**SET PROBLEM:**
Print word for word the first line of the listing below and every line after it, through the line with "b = MB(); b.box(c, d);". Leave out the pictures and the rest.
*** MATERIAL PROVIDED ***
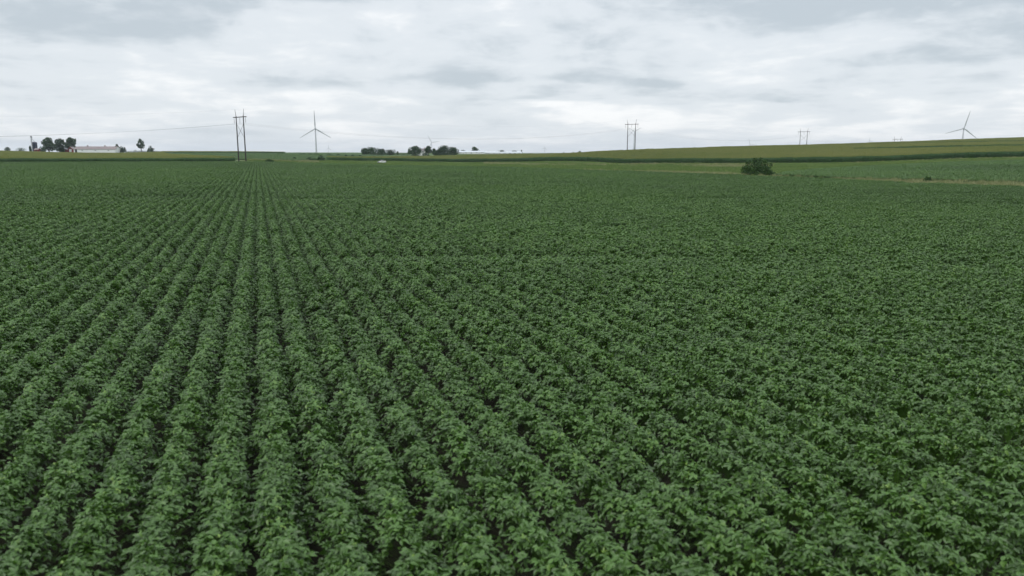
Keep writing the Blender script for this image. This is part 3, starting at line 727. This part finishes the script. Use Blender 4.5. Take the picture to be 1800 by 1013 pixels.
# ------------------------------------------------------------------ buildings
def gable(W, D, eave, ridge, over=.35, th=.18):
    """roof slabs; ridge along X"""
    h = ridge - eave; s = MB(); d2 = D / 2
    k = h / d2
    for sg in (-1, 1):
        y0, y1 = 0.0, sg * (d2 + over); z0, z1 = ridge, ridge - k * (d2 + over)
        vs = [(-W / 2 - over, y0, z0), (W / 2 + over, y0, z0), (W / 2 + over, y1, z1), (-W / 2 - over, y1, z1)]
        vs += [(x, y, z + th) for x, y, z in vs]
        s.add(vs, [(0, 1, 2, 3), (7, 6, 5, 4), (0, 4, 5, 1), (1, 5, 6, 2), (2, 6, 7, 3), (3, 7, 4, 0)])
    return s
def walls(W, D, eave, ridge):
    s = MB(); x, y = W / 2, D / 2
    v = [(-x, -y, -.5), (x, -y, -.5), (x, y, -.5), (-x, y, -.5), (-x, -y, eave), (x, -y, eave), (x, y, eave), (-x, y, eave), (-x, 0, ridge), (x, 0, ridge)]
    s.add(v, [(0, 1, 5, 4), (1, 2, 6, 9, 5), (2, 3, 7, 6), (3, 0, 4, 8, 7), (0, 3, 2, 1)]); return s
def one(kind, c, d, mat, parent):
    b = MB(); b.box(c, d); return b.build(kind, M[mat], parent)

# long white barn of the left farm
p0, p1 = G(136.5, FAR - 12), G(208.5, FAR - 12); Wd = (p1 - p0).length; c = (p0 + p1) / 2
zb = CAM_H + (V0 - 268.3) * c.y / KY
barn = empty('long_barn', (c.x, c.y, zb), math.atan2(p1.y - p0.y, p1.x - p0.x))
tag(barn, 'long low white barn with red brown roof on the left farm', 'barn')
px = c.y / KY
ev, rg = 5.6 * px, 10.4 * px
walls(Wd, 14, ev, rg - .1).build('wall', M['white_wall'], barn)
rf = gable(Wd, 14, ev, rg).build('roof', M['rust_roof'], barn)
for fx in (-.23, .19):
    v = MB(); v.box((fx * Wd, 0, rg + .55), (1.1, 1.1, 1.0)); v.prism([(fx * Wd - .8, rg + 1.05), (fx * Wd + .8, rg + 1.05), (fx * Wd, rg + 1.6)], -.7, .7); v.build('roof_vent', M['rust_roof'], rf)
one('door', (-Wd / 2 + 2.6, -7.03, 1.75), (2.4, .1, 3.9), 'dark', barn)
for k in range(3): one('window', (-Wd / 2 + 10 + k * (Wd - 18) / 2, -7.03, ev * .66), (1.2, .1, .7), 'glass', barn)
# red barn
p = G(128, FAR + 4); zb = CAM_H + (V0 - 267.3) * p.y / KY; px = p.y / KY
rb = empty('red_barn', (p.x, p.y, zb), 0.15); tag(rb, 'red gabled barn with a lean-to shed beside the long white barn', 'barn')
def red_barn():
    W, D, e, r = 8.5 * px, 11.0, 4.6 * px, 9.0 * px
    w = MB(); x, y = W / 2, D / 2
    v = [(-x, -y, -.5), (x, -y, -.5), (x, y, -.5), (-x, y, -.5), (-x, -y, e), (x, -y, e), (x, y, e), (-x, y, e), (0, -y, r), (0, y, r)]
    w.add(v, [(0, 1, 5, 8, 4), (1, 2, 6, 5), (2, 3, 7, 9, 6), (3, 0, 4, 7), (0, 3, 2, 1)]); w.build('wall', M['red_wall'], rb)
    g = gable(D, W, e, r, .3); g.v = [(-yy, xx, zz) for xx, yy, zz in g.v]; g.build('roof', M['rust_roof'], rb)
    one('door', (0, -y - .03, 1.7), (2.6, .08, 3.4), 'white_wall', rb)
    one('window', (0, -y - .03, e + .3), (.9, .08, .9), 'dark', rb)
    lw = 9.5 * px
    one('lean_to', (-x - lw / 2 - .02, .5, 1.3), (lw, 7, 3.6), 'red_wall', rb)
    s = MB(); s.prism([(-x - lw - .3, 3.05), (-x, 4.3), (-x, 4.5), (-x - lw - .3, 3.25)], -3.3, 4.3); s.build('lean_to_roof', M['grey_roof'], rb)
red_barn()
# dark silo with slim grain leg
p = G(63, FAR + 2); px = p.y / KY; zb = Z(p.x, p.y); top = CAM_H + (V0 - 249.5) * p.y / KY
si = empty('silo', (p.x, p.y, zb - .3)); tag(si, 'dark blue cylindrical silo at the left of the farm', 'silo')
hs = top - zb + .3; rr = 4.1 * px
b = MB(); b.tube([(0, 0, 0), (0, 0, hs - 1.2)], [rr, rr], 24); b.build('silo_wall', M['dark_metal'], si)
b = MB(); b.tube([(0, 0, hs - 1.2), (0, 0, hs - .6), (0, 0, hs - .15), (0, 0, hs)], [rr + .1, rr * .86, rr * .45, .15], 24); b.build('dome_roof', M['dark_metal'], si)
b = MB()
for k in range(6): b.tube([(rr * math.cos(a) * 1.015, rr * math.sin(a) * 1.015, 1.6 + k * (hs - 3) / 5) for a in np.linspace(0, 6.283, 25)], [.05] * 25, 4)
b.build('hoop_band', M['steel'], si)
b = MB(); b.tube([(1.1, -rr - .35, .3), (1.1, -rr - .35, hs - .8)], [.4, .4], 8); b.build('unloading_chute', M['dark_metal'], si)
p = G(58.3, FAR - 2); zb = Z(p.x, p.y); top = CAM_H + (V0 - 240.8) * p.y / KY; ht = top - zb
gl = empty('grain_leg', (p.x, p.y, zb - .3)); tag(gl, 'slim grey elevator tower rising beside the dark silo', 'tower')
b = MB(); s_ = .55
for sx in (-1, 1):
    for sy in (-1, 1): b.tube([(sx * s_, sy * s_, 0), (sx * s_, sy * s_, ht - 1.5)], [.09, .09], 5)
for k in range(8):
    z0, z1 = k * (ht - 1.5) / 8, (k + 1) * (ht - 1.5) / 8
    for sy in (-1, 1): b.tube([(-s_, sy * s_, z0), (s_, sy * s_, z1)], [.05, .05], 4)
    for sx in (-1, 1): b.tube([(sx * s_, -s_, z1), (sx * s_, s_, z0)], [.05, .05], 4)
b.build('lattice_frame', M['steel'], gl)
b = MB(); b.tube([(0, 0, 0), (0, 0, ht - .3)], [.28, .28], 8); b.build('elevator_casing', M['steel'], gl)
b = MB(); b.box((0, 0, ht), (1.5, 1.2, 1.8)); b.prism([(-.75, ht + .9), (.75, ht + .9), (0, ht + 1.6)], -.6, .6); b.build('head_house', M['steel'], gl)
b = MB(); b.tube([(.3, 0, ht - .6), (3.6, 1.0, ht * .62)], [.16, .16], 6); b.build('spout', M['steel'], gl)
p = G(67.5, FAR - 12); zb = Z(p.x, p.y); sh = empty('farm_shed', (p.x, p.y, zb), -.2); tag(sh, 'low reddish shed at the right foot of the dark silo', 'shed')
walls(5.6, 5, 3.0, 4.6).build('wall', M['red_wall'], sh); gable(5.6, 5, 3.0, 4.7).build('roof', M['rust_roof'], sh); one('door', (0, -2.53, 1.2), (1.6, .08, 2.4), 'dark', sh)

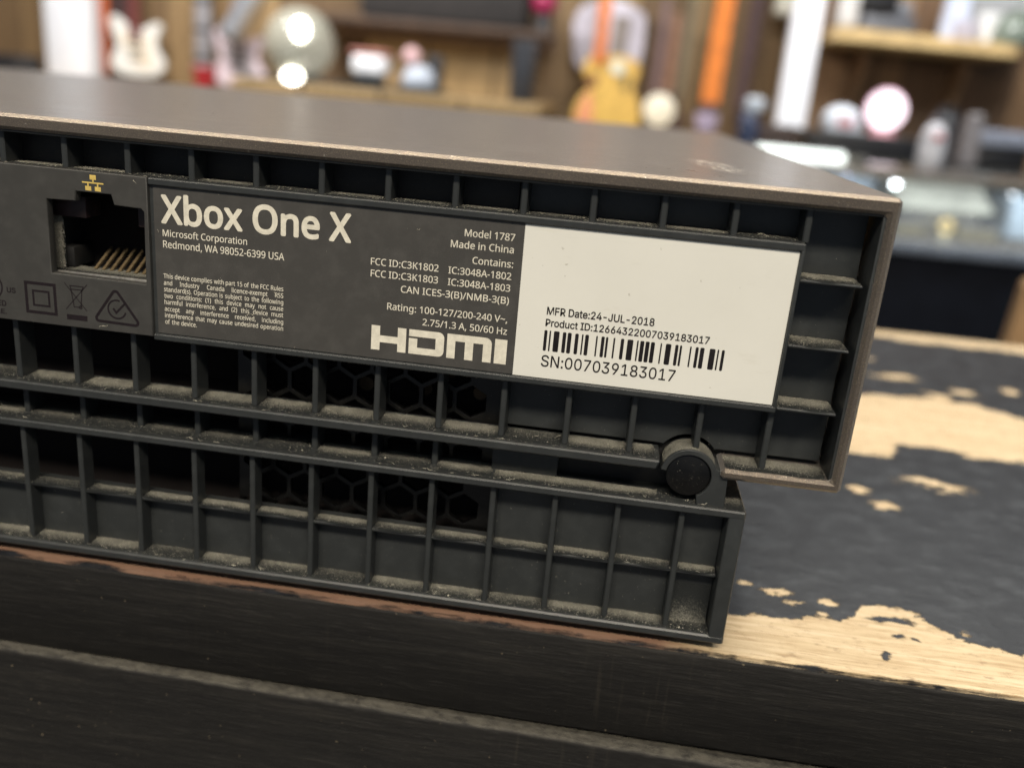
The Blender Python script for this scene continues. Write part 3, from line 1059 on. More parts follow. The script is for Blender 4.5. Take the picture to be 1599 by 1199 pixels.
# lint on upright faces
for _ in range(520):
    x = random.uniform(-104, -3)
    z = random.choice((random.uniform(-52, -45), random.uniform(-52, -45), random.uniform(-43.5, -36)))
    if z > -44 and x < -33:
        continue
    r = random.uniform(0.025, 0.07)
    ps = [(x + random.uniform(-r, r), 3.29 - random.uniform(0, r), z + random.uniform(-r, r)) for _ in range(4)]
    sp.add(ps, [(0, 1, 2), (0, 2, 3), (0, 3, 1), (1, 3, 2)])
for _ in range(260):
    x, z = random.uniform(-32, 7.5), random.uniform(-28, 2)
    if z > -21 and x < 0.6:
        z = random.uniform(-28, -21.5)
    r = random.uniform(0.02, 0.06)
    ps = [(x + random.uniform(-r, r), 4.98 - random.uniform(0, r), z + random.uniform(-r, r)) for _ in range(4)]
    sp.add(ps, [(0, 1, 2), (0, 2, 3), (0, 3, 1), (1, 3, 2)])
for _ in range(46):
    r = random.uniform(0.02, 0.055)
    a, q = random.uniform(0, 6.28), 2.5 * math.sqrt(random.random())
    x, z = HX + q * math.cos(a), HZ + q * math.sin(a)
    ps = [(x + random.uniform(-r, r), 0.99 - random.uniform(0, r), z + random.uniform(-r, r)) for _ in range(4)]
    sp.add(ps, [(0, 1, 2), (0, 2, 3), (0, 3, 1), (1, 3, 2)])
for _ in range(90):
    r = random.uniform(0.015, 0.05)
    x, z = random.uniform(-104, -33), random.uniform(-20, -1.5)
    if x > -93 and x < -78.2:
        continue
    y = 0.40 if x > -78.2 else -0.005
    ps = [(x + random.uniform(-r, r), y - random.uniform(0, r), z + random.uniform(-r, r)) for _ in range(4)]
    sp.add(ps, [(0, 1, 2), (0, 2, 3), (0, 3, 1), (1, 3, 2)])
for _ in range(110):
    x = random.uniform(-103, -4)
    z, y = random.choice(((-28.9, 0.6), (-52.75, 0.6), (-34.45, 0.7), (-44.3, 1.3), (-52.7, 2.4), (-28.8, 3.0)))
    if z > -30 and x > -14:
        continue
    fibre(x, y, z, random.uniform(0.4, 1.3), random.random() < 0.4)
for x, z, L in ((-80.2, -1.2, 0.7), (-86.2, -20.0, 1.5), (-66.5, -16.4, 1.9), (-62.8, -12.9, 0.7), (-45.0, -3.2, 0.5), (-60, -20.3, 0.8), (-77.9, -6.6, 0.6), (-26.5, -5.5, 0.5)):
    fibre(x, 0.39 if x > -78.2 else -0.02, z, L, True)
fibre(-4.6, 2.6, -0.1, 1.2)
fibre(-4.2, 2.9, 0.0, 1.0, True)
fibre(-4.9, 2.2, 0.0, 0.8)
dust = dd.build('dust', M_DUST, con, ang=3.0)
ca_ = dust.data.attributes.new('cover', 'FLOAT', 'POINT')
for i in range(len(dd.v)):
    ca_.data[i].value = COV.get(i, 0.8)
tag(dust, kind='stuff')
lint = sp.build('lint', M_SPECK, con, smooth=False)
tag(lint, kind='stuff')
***
**EXERCISE RESULT:**
Keep writing the Blender script for this image. This is part 3, starting at line 727. This part finishes the script. Use Blender 4.5. Take the picture to be 1800 by 1013 pixels.
# ------------------------------------------------------------------ buildings
def gable(W, D, eave, ridge, over=.35, th=.18):
    """roof slabs; ridge along X"""
    h = ridge - eave; s = MB(); d2 = D / 2
    k = h / d2
    for sg in (-1, 1):
        y0, y1 = 0.0, sg * (d2 + over); z0, z1 = ridge, ridge - k * (d2 + over)
        vs = [(-W / 2 - over, y0, z0), (W / 2 + over, y0, z0), (W / 2 + over, y1, z1), (-W / 2 - over, y1, z1)]
        vs += [(x, y, z + th) for x, y, z in vs]
        s.add(vs, [(0, 1, 2, 3), (7, 6, 5, 4), (0, 4, 5, 1), (1, 5, 6, 2), (2, 6, 7, 3), (3, 7, 4, 0)])
    return s
def walls(W, D, eave, ridge):
    s = MB(); x, y = W / 2, D / 2
    v = [(-x, -y, -.5), (x, -y, -.5), (x, y, -.5), (-x, y, -.5), (-x, -y, eave), (x, -y, eave), (x, y, eave), (-x, y, eave), (-x, 0, ridge), (x, 0, ridge)]
    s.add(v, [(0, 1, 5, 4), (1, 2, 6, 9, 5), (2, 3, 7, 6), (3, 0, 4, 8, 7), (0, 3, 2, 1)]); return s
def one(kind, c, d, mat, parent):
    b = MB(); b.box(c, d); return b.build(kind, M[mat], parent)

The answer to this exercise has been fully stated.